Nach Aussagen des Bundesamts für Naturschutz haben sich die für den Naturschutz wichtigen Grünlandflächen in den letzten Jahren erheblich reduziert: in der Zeit von 1990 bis 2009 sind 875.000 Hektar verloren gegangen. Der Flächenfraß hängt mit dem Klimawandel zusammen beziehungsweise der Klimawandel hängt mit dem Flächenfraß zusammen. Um den Klimawandel wirksam zu bekämpfen, wurde in Deutschland das Erneuerbare-Energien-Gesetz verabschiedet. Das klingt zunächst einmal vernünftig, ist aber aus ökologischen Gesichtspunkten sehr fragwürdig, weil mit dem EEG der Flächenfraß nicht bekämpft wird. Für die Landwirte ist das EEG sehr profitabel, weil sie auf ihrer Fläche Mais anbauen können, der wiederum einer Biogasanlage zugeführt werden kann. Monokulturen sind für den Humusboden aber nicht förderlich.
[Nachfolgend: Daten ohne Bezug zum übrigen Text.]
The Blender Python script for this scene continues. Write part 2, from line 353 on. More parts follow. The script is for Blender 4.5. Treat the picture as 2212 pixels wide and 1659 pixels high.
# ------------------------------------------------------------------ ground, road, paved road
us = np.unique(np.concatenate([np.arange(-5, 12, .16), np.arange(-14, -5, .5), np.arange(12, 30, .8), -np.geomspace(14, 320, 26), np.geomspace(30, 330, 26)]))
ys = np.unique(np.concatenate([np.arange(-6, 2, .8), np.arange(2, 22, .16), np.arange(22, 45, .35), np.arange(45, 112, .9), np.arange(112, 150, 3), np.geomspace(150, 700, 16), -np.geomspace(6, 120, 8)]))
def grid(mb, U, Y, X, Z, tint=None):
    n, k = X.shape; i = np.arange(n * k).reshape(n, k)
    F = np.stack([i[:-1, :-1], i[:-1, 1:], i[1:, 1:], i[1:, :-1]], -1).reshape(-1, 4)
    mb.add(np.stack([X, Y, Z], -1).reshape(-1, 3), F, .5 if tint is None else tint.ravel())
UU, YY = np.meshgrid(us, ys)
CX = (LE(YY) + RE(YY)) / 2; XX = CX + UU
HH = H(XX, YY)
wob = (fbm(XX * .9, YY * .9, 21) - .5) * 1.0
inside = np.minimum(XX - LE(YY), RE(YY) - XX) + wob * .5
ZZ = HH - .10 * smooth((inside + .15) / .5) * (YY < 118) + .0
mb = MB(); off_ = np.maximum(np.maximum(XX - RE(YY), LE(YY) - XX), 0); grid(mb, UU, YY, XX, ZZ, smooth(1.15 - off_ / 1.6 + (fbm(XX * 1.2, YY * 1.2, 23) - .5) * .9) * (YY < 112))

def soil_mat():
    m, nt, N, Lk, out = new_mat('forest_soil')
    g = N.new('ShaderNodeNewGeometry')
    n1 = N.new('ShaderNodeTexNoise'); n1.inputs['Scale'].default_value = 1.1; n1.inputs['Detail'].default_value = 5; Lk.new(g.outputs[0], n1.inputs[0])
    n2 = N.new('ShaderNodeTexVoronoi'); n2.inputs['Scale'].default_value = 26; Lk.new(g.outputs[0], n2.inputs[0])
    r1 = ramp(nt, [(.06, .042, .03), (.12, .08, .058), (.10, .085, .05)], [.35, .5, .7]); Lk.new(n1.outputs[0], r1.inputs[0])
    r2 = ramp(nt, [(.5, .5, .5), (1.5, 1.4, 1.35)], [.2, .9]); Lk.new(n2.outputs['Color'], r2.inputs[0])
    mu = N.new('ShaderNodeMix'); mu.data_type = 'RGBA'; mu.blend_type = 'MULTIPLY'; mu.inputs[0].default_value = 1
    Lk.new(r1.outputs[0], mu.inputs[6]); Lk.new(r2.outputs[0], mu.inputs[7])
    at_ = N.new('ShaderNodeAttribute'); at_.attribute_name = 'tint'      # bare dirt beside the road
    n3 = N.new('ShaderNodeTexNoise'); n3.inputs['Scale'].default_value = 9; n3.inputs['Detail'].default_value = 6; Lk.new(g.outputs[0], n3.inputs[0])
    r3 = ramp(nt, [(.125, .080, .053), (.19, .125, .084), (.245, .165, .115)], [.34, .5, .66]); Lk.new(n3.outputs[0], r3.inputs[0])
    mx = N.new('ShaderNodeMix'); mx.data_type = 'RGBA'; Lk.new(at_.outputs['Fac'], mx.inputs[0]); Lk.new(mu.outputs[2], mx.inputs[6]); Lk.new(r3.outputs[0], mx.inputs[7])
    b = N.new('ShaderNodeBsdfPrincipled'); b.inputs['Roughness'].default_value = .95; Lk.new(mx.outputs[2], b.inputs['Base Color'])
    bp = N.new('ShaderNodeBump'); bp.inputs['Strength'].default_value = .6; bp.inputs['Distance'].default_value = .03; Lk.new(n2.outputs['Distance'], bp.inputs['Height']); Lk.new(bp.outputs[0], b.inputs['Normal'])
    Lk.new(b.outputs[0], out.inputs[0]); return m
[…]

Auf der Klimakonferenz in Paris verpflichtete sich Frankreich auf das 4-Promile-Ziel. Deutschland hat die zugehörige internationale Deklaration als Erstunterzeichner mitgetragen. Wenn die Bundesregierung den Klimawandel ernst nehmen würde, darf der Humusboden nicht abnehmen, sondern er müsste um 4-Promile jedes Jahr wachsen. Durch die zunehmende Industrialisierung der Land- und Forstwirtschaft findet aber ein ständiger Humusverlust statt. Leider wird das 4-Promile-Ziel der Klimakonferenz in Paris im Jahre 2015 nicht ausreichend berücksichtigt. Wenn Politikerinnen und Politiker glauben, dass sie nachhaltig handeln, wenn sie das 2-Grad-Ziel der Erderwärmung erfüllen, haben sie  die Zusammenhänge leider nicht erkannt. Das sind keine guten Nachrichten, sorry, Alexander von Humboldt.

[i] Bei einer unterstellten Größe von 68 Meter mal 105 Meter.

[ii] Florian Schwinn, Raubbau an der Erde: Unser Krieg gegen den Boden, in: Blätter für deutsche und internationale Politik, Berlin, 10´19, S.102.